Nadal's 3-6, 6-2, 6-3 win over the in-form world number 17 from Cyprus earned him a place in the second round in defence of his title.

But for a while it looked as though the chances of a repeat encounter between the young French Open champion and triple Grand Slam titleholder Roger Federer would be halted at the first obstacle.

Baghdatis started superbly, discreetly varying the pace from behind the baseline, and suddenly pitching in with flat, flashing drives projected at sharp angles.

But after giving Nadal the chances to break early in both the second and third sets - serving double faults in the third game of each - he found himself increasingly under pressure from an opponent who played more aggressively than he had in Australia.

"When you have everything under control and then you put an opponent like him in the match and he gets confident and plays deeper and makes you move more, mentally you say 'shit'" said Baghdatis.

"My problem is not my tennis. My problem is consistency in the head. The head is not there. Mentally I am not tough."

There was no question that Nadal was mentally tough. He did not panic, either at getting so difficult an opponent after such a break, or at going a set down.

He concentrated on serving a little heavier and getting in with fiercer forehand follow-ups, several times making openings which he took skillfully at the net.

"This was my best match of the year," Nadal reckoned. "Getting your rhythm when you have not had competition is difficult, but I was feeling not bad.

"To start with he was playing better than me but I felt better and better and I was more aggressive with my forehand and I was serving good too. I was not too afraid of this match because I was practising well."

Nadal next plays Igor Andreev, who was Russia's Davis Cup hero earlier this month, while Federer, who also struggled to get through the first round in three sets Monday will play Daniele Bracciali.

Another seed to go out was David Ferrer, the number four from Spain, who was beaten 7-6 (15/13), 6-1 by Robin Soderling, the improving Swede, despite having five set points in a 28-point tie-breaker.

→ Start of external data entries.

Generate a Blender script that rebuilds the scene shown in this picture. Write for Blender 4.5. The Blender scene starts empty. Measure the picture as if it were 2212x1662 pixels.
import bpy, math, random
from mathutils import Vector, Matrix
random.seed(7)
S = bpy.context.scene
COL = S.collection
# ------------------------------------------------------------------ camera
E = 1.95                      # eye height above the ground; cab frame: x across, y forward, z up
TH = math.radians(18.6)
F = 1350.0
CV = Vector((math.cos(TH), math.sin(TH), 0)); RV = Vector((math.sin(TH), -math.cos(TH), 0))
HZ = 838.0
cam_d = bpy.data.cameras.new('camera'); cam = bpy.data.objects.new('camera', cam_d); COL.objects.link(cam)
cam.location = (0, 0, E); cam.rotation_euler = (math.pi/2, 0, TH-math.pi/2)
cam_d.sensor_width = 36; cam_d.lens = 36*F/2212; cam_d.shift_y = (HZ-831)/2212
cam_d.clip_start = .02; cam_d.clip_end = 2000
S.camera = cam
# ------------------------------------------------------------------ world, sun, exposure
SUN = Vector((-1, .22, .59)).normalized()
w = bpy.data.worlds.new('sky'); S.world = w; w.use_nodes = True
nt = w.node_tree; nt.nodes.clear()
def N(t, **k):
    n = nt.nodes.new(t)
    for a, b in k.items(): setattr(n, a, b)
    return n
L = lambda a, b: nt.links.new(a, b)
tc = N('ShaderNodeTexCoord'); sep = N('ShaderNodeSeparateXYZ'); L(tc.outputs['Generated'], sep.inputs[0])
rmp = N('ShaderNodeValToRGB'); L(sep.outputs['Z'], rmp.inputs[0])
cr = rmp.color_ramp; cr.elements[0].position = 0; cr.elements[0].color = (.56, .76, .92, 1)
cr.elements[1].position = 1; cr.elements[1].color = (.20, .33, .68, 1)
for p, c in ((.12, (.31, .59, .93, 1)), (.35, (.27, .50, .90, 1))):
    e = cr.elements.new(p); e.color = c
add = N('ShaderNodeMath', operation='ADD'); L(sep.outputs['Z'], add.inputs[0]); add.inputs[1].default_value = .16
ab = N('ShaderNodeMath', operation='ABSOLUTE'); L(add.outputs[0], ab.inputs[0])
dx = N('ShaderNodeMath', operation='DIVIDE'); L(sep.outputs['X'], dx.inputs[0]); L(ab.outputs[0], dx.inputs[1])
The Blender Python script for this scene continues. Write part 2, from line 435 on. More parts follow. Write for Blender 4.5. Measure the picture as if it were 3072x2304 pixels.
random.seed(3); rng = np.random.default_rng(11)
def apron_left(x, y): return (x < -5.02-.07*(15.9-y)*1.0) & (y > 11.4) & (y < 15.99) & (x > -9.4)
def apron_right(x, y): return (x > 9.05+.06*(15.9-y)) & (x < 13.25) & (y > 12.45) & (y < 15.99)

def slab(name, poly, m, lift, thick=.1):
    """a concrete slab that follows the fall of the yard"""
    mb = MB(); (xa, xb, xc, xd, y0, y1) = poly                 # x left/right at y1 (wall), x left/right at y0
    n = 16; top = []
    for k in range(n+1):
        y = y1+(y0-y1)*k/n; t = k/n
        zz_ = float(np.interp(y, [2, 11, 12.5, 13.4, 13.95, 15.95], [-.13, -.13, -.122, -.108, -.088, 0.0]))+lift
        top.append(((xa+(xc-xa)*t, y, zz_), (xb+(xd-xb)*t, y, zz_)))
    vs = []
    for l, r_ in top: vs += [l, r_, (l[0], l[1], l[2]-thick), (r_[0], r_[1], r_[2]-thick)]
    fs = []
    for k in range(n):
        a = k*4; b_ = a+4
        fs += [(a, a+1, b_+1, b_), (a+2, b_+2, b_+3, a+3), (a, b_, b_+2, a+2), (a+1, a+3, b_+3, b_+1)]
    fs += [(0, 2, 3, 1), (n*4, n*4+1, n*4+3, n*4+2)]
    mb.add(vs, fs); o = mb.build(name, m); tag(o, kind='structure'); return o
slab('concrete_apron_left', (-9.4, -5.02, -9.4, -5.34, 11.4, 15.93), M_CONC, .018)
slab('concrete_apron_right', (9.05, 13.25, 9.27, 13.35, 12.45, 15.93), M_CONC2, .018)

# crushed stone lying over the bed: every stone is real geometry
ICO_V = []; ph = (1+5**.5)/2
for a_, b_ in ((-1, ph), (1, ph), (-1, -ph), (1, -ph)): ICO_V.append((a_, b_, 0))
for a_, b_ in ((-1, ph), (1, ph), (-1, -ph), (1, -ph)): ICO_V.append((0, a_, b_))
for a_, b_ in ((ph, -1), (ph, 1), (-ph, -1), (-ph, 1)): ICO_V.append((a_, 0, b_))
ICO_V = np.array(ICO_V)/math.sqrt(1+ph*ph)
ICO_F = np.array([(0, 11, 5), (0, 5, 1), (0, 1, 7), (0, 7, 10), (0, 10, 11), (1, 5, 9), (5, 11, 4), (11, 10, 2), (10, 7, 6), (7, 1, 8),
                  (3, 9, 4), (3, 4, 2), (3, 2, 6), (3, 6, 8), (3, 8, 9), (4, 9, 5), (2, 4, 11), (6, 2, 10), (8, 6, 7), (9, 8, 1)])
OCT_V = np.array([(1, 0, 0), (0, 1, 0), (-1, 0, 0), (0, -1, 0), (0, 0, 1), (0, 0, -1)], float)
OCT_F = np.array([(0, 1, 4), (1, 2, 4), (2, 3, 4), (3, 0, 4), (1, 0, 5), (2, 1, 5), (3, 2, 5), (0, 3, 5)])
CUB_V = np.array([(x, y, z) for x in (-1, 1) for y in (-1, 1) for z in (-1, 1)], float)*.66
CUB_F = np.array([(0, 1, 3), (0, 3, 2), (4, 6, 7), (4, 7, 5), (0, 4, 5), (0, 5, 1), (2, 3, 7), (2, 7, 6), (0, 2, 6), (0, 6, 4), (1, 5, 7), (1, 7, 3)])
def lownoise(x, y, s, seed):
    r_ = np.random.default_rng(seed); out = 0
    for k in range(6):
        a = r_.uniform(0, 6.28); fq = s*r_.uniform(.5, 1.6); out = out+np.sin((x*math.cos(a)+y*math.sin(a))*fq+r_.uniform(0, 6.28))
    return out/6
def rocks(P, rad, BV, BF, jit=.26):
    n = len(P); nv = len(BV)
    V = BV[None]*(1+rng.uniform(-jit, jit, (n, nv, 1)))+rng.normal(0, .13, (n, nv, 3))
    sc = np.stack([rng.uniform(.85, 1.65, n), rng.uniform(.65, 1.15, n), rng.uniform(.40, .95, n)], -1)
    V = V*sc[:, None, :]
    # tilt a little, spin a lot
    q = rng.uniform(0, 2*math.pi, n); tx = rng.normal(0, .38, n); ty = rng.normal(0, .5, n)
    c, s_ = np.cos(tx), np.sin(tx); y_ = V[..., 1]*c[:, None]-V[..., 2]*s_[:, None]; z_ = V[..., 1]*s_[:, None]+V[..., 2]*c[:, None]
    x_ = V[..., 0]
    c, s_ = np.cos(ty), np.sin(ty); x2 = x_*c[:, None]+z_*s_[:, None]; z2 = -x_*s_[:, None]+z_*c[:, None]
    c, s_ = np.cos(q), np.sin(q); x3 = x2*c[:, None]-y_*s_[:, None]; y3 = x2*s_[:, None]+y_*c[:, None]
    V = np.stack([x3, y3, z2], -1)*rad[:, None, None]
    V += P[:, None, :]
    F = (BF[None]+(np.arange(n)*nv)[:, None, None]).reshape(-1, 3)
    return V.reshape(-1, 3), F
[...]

This followed the departure the previous day of another Spaniard, the fourth-seeded Tommy Robredo, which means that both seeds in the third quarter of the draw are out. If Nadal reaches the semi-finals he will have an unseeded opponent.

Two other seeds, Nikolay Davydenko of Russia and Tommy Haas of Germany did well to survive, after looking in trouble for different reasons.

Davydenko was ambushed by Younes El Aynaoui, the 35-year-old wild card from Morocco who was seeking only his fifth win on the main tour in more than three years after a long sequence of injuries.

Davydenko eventually survived 6-7 (2/7), 7-5, 7-5, but only after El Aynaoui, serving brilliantly and taking all sorts of well-judged risks with his excellent forehand, had recovered from deficits of 1-3 in the second set and 1-4 in the third, and fully tested the phlegmatic third seed's temperament.

Haas had just flown all the way from Memphis, where he won the title, which has a ten-hour time difference, arriving at 1.30 am on the morning of his match with Radek Stepanek, the top 20 Czech. Yet the fifth-seeded German prevailed 6-4, 6-3.

"I survived a 17-hour journey," said Haas on court after his jet-lag defying success. "Who cares what time it is if you are playing all right?"